On top of this, the accountability of delivering national climate actions plans overall is starting to be passed on from countries to companies in the form of tighter requirements around the disclosure and progress of corporate climate and environmental efforts. New legislation around climate-related risk disclosure, including the likes of the EU's Corporate Sustainability Reporting Directive (CSRD), will provide more clarity and transparency on how private sector action is truly tracking when it comes to progress on climate and sustainability issues.
In parallel, and especially against the backdrop of increasing physical climate threats and a challenging geopolitical situation, we expect policymakers to start shifting their discourse to focus on energy security and energy independence, technology transitions, and strong, competitive, low-emission industries. Government leaders will likely start translating these needs into targeted policies.
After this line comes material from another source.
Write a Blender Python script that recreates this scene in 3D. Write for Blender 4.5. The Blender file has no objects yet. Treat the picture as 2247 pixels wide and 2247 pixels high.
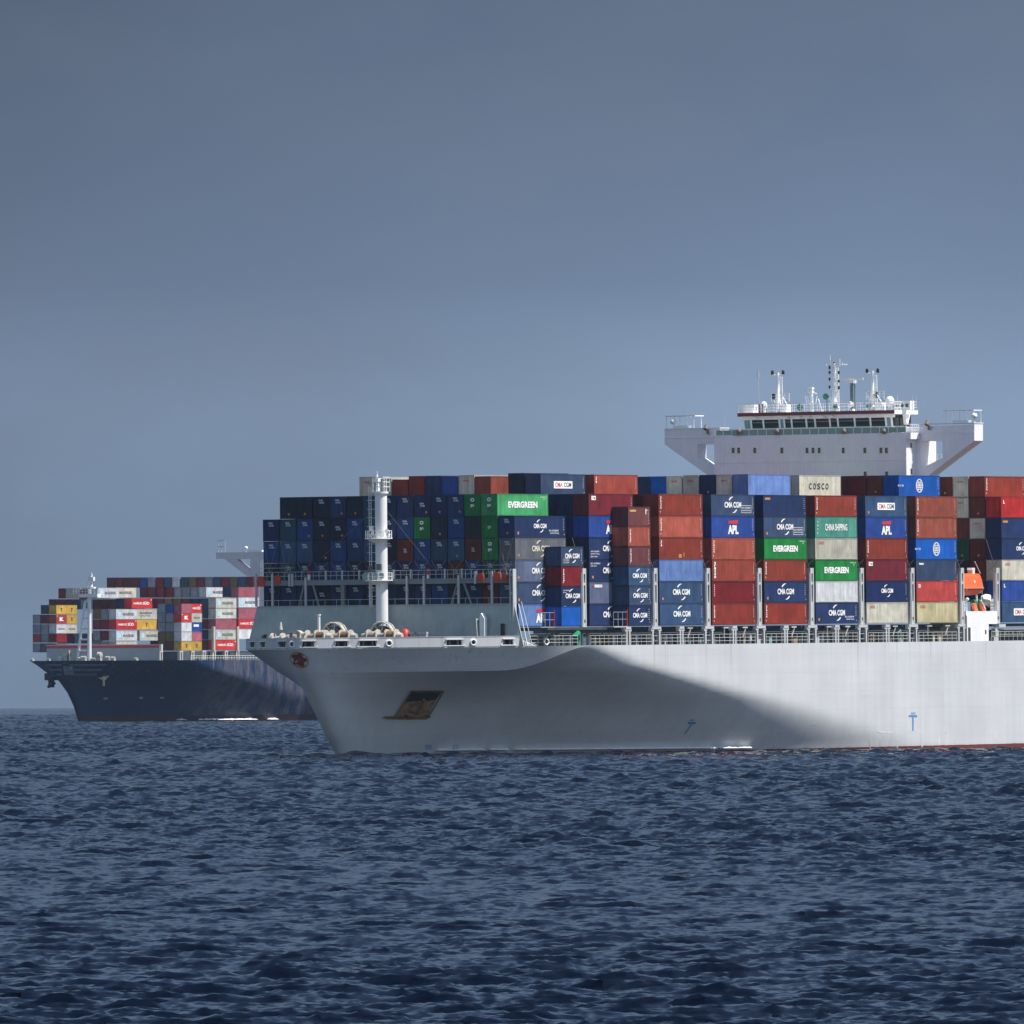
import bpy, math, random
import numpy as np
from mathutils import Matrix, Vector, Euler

random.seed(7)
rng = np.random.default_rng(11)
sc = bpy.context.scene
R = math.radians

# ------------------------------------------------------------------ camera
F = 30000.0                # focal length in pixels of the 2247 px photograph
CAM = np.array([-19.779, -1823.0, 8.9])
Y0, ROLL = 1503.0, 0.004   # eye level row, roll of the picture
RE = 7.4e6                 # earth radius with refraction
cam = bpy.data.objects.new('camera', bpy.data.cameras.new('camera'))
sc.collection.objects.link(cam)
cam.data.sensor_width = 36.0
cam.data.lens = 36.0 * F / 2247.0
off = Y0 - 1123.5
cam.data.shift_y = math.cos(ROLL) * off / 2247.0
cam.data.shift_x = -math.sin(ROLL) * off / 2247.0
cam.data.clip_start = 5.0
cam.data.clip_end = 40000.0
cam.matrix_world = Matrix.Translation(CAM.tolist()) @ Matrix.Rotation(R(90), 4, 'X') @ Matrix.Rotation(-ROLL, 4, 'Z')
sc.camera = cam
sc.cycles.use_denoising = True
sc.render.resolution_x = sc.render.resolution_y = 1024

# ------------------------------------------------------------------ sun, sky, exposure
SUN_EL, SUN_AZ = R(59.0), R(103.4)      # azimuth clockwise from +Y
sv = Vector((math.sin(SUN_AZ) * math.cos(SUN_EL), math.cos(SUN_AZ) * math.cos(SUN_EL), math.sin(SUN_EL)))
sun = bpy.data.objects.new('sun', bpy.data.lights.new('sun', 'SUN'))
sc.collection.objects.link(sun)
sun.data.energy = 5.0
sun.data.angle = R(0.53)
sun.data.color = (1.0, 0.955, 0.89)
sun.rotation_euler = sv.to_track_quat('Z', 'Y').to_euler()
sun.location = (0, 0, 300)

sc.view_settings.view_transform = 'Standard'
sc.view_settings.look = 'None'
sc.view_settings.exposure = 0.31
sc.view_settings.gamma = 1.0
sc.view_settings.use_curve_mapping = False

def nd(t, kind, x=0, y=0, **kw):
    n = t.nodes.new(kind)
    n.location = (x, y)
    for k, v in kw.items():
        setattr(n, k, v)
    return n

def srgb(r, g, b):
    f = lambda c: (c / 255 / 12.92) if c / 255 <= 0.04045 else ((c / 255 + 0.055) / 1.055) ** 2.4
    return (f(r), f(g), f(b))

world = bpy.data.worlds.new('World')
sc.world = world
world.use_nodes = True
wt = world.node_tree
wt.nodes.clear()
SKY_STRENGTH = 0.10
SKYMUL = 0.775
wo = nd(wt, 'ShaderNodeOutputWorld')
bg = nd(wt, 'ShaderNodeBackground')
bg.inputs[1].default_value = SKY_STRENGTH
sky = nd(wt, 'ShaderNodeTexSky', sky_type='NISHITA', sun_disc=False)
sky.sun_elevation = SUN_EL
sky.sun_rotation = SUN_AZ
sky.air_density = 1.0
sky.dust_density = 0.6
tc = nd(wt, 'ShaderNodeTexCoord')
sep = nd(wt, 'ShaderNodeSeparateXYZ')
wt.links.new(tc.outputs['Generated'], sep.inputs[0])
ramp = nd(wt, 'ShaderNodeValToRGB')
mp = nd(wt, 'ShaderNodeMapRange')
mp.inputs['From Min'].default_value = 0.0
mp.inputs['From Max'].default_value = 0.06
wt.links.new(sep.outputs['Z'], mp.inputs['Value'])
wt.links.new(mp.outputs[0], ramp.inputs[0])
ramp.color_ramp.interpolation = 'B_SPLINE'
stops = [(0.0, (119, 140, 165)), (0.20, (128, 149, 175)), (0.34, (138, 159, 187)), (0.49, (112, 131, 158)), (0.83, (94, 110, 134)), (1.0, (90, 105, 128))]
while len(ramp.color_ramp.elements) < len(stops):
    ramp.color_ramp.elements.new(0.5)
for e, (p, c) in zip(ramp.color_ramp.elements, stops):
    e.position = p
    e.color = (*srgb(*c), 1)
# soft cloud mottling and a slightly darker, greyer west side (a real rain bank)
map_ = nd(wt, 'ShaderNodeMapping')
map_.inputs['Scale'].default_value = (15, 15, 30)
wt.links.new(tc.outputs['Generated'], map_.inputs[0])
noi = nd(wt, 'ShaderNodeTexNoise')
noi.inputs['Scale'].default_value = 1.6
noi.inputs['Detail'].default_value = 4
noi.inputs['Roughness'].default_value = 0.45
wt.links.new(map_.outputs[0], noi.inputs['Vector'])
nr = nd(wt, 'ShaderNodeMapRange')
nr.inputs['From Min'].default_value = 0.3
nr.inputs['From Max'].default_value = 0.7
nr.inputs['To Min'].default_value = 0.945
nr.inputs['To Max'].default_value = 1.055
wt.links.new(noi.outputs[0], nr.inputs['Value'])
xr = nd(wt, 'ShaderNodeMapRange')
xr.interpolation_type = 'SMOOTHSTEP'
xr.inputs['From Min'].default_value = -0.045
xr.inputs['From Max'].default_value = 0.025
xr.inputs['To Min'].default_value = 0.79
xr.inputs['To Max'].default_value = 1.06
wt.links.new(sep.outputs['X'], xr.inputs['Value'])
mm = nd(wt, 'ShaderNodeMath', operation='MULTIPLY')
wt.links.new(nr.outputs[0], mm.inputs[0])
wt.links.new(xr.outputs[0], mm.inputs[1])
mm2 = nd(wt, 'ShaderNodeMath', operation='MULTIPLY')
wt.links.new(mm.outputs[0], mm2.inputs[0])
mm2.inputs[1].default_value = SKYMUL / SKY_STRENGTH
vm = nd(wt, 'ShaderNodeVectorMath', operation='SCALE')
noi2 = nd(wt, 'ShaderNodeTexNoise')
noi2.inputs['Scale'].default_value = 3.1
noi2.inputs['Detail'].default_value = 5
noi2.inputs['Roughness'].default_value = 0.55
wt.links.new(map_.outputs[0], noi2.inputs['Vector'])
nr2 = nd(wt, 'ShaderNodeMapRange')
nr2.inputs['From Min'].default_value = 0.45
nr2.inputs['From Max'].default_value = 0.78
nr2.inputs['To Max'].default_value = 0.32
wt.links.new(noi2.outputs[0], nr2.inputs['Value'])
warm = nd(wt, 'ShaderNodeMixRGB')
wt.links.new(nr2.outputs[0], warm.inputs[0])
wt.links.new(ramp.outputs[0], warm.inputs[1])
warm.inputs[2].default_value = (*srgb(118, 130, 146), 1)
wt.links.new(warm.outputs[0], vm.inputs[0])
wt.links.new(mm2.outputs[0], vm.inputs['Scale'])
mr = nd(wt, 'ShaderNodeMapRange')
mr.interpolation_type = 'SMOOTHSTEP'
mr.inputs['From Min'].default_value = 0.07
mr.inputs['From Max'].default_value = 0.30
wt.links.new(sep.outputs['Z'], mr.inputs['Value'])
mx = nd(wt, 'ShaderNodeMixRGB')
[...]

They will expand policies that incentivise the development and financing of critical climate technologies, push companies towards more sustainable ways of operating, put a price on pollution, and ensure markets value sustainable stewardship.
All of these shifts will inform the corporate landscape and agenda for 2024. It starts with companies acting on climate and then transparently speaking about it. The private sector is uniquely poised to meet the moment and to increase the ambition of voluntary action as the world waits for another year to see progress on global market-based collaborations at COP29.